** CHALLENGE **
Copy each line holding the string "Python".

____ MATERIAL FOR THIS TASK

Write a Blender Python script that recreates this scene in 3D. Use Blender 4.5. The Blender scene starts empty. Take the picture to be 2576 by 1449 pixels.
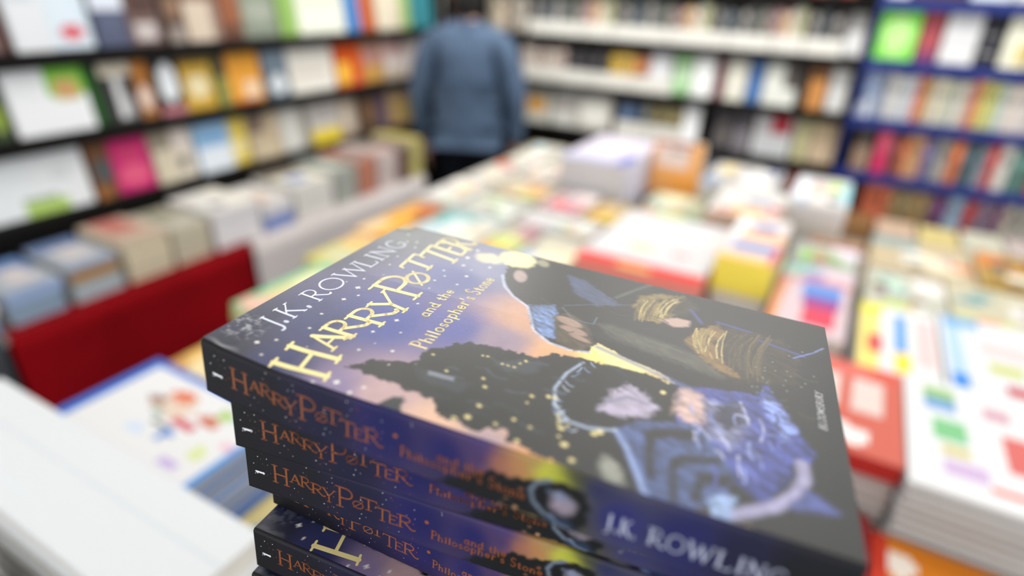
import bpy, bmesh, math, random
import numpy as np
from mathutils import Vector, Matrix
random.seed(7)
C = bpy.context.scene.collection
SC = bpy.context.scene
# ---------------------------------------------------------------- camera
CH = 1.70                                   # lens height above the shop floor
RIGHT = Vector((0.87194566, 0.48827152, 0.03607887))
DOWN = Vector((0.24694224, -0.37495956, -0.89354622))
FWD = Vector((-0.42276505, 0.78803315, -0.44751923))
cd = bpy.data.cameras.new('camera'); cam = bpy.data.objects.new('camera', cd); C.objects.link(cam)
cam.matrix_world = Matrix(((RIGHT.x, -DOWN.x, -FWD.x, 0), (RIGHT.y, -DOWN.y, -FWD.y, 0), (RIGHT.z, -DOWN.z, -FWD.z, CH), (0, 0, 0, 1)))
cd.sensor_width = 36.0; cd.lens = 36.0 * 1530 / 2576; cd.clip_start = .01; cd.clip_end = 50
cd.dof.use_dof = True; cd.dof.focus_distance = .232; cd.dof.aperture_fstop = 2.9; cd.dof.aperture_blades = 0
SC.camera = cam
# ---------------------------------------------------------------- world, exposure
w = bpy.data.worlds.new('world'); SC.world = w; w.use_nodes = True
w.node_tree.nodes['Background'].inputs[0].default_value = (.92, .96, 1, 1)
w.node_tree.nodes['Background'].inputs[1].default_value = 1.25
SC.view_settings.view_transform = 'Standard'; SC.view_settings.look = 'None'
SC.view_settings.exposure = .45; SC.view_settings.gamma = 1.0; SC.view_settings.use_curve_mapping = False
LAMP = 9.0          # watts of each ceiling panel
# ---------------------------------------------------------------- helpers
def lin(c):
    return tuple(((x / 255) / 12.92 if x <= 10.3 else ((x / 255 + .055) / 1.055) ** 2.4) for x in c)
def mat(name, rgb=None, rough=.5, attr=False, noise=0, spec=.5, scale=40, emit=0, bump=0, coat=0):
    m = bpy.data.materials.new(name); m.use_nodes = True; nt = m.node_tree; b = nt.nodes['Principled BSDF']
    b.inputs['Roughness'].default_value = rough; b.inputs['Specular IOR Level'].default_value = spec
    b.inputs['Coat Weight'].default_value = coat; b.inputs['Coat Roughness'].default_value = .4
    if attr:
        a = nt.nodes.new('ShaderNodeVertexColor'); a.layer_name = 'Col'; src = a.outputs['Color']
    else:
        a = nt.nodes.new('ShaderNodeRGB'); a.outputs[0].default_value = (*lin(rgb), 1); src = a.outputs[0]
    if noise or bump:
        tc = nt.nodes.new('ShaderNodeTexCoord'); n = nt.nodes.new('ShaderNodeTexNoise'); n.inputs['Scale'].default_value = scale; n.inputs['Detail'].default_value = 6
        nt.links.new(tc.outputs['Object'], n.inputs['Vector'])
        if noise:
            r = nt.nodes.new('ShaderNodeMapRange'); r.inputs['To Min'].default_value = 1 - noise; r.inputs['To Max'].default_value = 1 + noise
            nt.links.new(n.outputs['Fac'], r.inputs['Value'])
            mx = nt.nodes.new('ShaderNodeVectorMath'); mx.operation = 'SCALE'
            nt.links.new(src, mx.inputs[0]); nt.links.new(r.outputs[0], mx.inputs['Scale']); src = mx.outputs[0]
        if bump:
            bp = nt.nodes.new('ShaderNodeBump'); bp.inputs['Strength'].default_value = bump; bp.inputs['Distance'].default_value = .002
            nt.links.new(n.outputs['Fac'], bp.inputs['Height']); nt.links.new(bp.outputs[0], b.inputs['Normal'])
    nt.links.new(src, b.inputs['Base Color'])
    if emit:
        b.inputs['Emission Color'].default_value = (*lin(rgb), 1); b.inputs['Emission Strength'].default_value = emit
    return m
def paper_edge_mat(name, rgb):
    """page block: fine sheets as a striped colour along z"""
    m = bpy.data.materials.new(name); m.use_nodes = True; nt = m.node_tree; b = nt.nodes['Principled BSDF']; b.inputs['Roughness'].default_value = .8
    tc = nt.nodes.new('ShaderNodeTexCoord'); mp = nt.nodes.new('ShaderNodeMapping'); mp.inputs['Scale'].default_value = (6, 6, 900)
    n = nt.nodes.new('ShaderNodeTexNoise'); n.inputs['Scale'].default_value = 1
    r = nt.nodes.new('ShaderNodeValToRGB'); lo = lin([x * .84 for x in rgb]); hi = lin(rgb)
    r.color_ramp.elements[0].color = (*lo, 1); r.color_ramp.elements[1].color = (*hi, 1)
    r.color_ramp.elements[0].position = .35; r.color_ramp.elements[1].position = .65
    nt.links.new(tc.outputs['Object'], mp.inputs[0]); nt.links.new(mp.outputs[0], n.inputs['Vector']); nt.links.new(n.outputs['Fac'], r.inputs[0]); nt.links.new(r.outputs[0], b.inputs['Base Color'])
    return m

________
____ MATERIAL FOR THIS TASK

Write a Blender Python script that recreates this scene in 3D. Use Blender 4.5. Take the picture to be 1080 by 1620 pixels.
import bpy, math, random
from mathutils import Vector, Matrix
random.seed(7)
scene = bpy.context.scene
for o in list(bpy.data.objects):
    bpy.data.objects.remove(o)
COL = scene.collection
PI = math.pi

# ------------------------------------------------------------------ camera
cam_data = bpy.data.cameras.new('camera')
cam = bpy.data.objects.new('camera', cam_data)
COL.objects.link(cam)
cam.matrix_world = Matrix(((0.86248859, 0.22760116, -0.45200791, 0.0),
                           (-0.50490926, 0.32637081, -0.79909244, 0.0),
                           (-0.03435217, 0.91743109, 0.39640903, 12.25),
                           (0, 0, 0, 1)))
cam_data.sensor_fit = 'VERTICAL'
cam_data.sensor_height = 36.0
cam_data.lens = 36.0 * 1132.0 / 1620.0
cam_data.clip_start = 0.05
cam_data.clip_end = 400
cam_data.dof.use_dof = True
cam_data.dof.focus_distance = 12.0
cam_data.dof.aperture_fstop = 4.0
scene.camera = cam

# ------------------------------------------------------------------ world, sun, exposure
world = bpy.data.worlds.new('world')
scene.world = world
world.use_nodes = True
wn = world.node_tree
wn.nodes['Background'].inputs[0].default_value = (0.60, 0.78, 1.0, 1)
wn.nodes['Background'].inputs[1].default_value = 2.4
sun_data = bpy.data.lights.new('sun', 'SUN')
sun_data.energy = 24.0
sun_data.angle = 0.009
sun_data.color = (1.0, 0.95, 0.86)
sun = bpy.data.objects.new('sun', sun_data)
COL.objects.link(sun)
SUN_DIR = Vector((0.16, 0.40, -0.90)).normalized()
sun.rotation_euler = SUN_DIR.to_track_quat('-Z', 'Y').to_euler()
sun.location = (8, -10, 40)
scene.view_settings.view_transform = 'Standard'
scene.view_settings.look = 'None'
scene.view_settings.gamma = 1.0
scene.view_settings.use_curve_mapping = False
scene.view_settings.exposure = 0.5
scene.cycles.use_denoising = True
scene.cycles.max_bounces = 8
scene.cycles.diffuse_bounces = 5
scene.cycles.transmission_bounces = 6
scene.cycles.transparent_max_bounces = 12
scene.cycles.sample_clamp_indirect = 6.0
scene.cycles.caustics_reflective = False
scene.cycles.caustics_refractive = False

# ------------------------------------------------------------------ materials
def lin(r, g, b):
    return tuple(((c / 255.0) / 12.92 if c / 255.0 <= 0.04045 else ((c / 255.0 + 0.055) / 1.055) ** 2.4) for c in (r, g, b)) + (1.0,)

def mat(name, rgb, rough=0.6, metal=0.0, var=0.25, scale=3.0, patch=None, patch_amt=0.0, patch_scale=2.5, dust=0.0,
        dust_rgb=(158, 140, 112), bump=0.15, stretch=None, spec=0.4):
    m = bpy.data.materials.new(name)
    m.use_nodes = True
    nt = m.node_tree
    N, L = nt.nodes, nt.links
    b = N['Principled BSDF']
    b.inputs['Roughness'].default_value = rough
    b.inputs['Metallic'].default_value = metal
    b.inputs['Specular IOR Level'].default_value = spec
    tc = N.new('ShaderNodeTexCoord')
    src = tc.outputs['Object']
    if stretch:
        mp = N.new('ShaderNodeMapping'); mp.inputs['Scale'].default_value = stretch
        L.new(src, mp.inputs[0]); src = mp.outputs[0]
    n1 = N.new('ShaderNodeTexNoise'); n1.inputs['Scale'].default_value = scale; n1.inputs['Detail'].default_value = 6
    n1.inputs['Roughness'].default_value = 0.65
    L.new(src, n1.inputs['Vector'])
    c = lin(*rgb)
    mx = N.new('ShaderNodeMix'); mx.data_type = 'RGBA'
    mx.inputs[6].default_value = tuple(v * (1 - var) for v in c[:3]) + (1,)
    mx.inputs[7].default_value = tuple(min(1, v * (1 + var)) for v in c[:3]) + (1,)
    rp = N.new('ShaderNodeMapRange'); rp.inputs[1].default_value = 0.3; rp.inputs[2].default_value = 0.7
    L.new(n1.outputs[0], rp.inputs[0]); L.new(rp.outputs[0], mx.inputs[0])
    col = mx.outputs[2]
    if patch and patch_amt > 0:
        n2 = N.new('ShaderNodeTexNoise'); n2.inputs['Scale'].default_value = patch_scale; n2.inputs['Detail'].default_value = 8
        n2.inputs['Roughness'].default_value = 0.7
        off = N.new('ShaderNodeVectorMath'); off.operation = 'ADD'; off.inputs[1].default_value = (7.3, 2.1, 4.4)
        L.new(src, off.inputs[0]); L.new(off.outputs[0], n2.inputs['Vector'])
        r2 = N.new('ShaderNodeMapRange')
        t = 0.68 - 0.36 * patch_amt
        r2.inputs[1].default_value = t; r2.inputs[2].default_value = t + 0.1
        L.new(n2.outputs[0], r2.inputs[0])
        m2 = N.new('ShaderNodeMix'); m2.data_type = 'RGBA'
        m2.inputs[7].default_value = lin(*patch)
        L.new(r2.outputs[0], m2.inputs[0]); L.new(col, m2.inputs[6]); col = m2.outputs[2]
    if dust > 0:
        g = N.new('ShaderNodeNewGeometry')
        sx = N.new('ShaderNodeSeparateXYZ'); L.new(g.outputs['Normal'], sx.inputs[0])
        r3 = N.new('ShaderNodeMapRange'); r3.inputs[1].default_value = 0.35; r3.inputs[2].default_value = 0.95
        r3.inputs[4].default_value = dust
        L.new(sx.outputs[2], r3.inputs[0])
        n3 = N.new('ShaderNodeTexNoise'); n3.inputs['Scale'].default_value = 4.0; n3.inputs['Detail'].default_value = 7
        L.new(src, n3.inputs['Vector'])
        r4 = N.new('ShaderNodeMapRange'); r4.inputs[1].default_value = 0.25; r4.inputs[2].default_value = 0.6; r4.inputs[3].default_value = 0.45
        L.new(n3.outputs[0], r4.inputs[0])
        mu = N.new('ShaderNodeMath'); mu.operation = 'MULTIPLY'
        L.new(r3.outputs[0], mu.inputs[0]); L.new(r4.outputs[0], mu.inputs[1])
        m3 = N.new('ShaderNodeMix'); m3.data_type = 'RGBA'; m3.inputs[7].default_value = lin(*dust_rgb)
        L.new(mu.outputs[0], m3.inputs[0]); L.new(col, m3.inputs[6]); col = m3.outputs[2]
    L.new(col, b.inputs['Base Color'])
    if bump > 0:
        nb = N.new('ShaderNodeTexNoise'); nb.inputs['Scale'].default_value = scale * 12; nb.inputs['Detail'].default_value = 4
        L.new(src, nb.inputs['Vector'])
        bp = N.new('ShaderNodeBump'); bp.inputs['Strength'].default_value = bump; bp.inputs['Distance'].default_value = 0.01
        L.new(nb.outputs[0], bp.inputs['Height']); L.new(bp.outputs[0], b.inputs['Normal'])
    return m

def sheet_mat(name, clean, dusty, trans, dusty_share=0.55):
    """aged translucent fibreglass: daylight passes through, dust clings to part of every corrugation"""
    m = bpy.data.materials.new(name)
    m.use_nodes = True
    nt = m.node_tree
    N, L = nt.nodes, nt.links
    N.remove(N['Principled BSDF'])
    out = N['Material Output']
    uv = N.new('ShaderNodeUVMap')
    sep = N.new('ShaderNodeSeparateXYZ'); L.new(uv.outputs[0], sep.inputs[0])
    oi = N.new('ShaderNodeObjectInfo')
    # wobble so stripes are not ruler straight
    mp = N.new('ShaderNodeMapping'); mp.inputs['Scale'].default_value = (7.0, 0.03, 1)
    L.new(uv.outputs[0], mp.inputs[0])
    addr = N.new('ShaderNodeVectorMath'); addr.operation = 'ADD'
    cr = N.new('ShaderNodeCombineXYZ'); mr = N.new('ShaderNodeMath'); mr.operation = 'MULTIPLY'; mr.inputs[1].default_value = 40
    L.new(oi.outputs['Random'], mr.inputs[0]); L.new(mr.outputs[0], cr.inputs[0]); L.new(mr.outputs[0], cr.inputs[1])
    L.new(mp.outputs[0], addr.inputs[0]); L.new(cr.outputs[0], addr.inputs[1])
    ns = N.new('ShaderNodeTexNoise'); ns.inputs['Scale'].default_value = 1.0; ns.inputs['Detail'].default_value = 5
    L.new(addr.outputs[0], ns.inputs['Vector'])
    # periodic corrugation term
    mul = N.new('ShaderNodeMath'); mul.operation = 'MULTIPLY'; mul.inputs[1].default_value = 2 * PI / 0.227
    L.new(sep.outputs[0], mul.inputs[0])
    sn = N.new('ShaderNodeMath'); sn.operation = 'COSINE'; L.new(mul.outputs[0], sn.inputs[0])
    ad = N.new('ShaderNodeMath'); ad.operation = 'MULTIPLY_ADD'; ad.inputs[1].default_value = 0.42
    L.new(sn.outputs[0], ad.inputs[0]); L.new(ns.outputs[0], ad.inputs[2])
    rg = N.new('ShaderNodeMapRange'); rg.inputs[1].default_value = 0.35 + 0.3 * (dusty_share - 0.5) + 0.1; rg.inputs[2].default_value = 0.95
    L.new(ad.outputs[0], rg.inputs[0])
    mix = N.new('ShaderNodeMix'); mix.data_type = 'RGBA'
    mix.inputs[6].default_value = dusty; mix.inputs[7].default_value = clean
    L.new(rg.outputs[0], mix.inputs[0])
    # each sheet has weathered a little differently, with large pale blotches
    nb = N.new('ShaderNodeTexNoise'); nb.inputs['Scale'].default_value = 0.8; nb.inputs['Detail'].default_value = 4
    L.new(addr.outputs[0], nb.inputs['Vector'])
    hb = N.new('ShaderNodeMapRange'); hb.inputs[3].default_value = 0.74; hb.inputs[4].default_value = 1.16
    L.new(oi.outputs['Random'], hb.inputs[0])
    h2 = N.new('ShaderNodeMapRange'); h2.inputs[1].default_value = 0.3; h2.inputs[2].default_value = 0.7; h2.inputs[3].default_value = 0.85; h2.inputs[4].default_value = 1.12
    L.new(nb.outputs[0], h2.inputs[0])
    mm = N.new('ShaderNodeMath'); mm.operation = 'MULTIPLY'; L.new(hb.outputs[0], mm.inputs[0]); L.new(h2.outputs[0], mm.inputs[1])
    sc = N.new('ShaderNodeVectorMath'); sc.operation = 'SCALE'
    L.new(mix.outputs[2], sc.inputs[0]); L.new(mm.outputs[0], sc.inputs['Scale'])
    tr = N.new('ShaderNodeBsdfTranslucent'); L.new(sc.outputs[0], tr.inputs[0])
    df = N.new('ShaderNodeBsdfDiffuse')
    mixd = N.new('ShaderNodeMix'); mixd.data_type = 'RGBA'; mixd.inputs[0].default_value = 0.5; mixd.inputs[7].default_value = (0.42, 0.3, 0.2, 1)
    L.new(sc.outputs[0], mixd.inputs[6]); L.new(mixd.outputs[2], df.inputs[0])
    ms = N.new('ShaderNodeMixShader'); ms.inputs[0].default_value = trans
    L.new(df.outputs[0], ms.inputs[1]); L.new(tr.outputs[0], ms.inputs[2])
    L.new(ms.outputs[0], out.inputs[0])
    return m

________

** THE SOLUTION **
Write a Blender Python script that recreates this scene in 3D. Use Blender 4.5. The Blender scene starts empty. Take the picture to be 2576 by 1449 pixels.
Write a Blender Python script that recreates this scene in 3D. Use Blender 4.5. Take the picture to be 1080 by 1620 pixels.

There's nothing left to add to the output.